We are talking about an environment that is meant for those with Y chromosomes under 30, and which has an atmosphere that attracts enough tweakers to make it necessary to have some overly-obvious security. I didn't really realize this the first time I went in, in my work clothes and heels, to check out what it would be like to buy a game there.

Although the deals were red hot on games, the atmosphere was not for me. I bought "Guitar Hero: World Tour" for seven bucks (!!) and told the clerk it was for "my nephew" before checking out. Yes, I lied. I went to the other game store to see if it was any different (aka better), but it was basically exactly the same thing. To boot, both stores had a paucity of Kinect titles.

I realized that although women my age are basically a core gaming market, we are not its target, and we probably won't be getting clean, light and attractive stores anytime soon, especially since we're already buying. Teen boys are the ones who need to be hooked at this point, whether to a system or the style of sitting down with a controller in front of a TV instead of through the internet or however they're playing.

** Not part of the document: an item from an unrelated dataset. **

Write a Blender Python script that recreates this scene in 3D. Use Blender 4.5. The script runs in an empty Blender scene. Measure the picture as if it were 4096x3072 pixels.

I get the feeling this is the kind of woman gamer considered acceptable in the game store environment.

My personal and professional ethos is to shop local, but on video games I'm taking a pass, considering the attempts I've made as my good faith effort. Some stuff you just have to have a certain amount of either rapport with the shopkeepers and their customers or, barring that, privacy to buy. I will let these particular fiefdoms have it their way.



I can't help thinking that eventually someone will see that there is money to be made in creating a game store for people that replicates a Target-like environment, or even something more boutique. I'd also be interested to know of other women's experiences going to game stores.